A nit-pick, but not entirely true. The set of events was: founder stepped aside from the board due to disagreements on direction, eventually resigned from the company, then (a good while later) the board opted to sell the company.

Perhaps the big mistake was the founder not taking as much of a bdfl approach to management as many do. Maybe. Who's to say.

> I avoid it. And Vivaldi still has miles to go before it can even barely touch the innovations that happened at Opera.

It's a long way off, and I swore I'd never trust closed-source again after the Presto project was lost. But given the current landscape (& growing misgivings[0] with Firefox management), Vivaldi is looking more and more tempting by the day.

[0] https://infosec.exchange/@edgalligan/109445234681947348



If I recall right, the founder was involved in the fiasco to abandon Presto in favour of Blink. I remember one of the reason he cited in defence for this is that Presto couldn't keep up with the increasing number of popular, broken websites they needed to support in "quirks" mode / compatibility mode (or something like that) and working with Google on Blink would really help with that. So I don't think he is entirely blameless. (But there's also the fact that all businessmen, especially new one, also make honest mistakes).

It's a pity that Vivaldi doesn't see the business potential in building another new browser engine. With Mozilla making Firefox an adware crap, I think Vivaldi may even be able to get half a million dollar in online funding for the promise of another open source browser engine. Projects like Netsurf and SerenityOS browser already have done half the work and just need an experienced and talented leadership to give them momentum and Vivaldi can certainly provide that ... Even Webkit is quite decent and just needs a multi-platform push.
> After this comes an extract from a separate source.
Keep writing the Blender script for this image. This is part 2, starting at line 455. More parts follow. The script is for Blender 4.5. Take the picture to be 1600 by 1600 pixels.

Not sure how long it was brewing internally, but the decision to move from Presto to Webkit was publicly announced in 2013; von Tetzchner stepped down in 2010 & resigned in 2011.

> the fact that all businessmen, especially new one, also make honest mistakes

But yes, absolutely this. The repeated decision to forgo open-sourcing is (imo) a fatal mistake - it's the number 1 cited reason for people not switching to Vivaldi & also the real tragedy of Presto's shutdown: no possibility of a community fork - for what was an engine that always outperformed all competitors efficiency-wise (Webkit was faster when coupled with new hw & a brick tonne of RAM, but still knocks out even the fanciest setups today when you open more than a tab or three).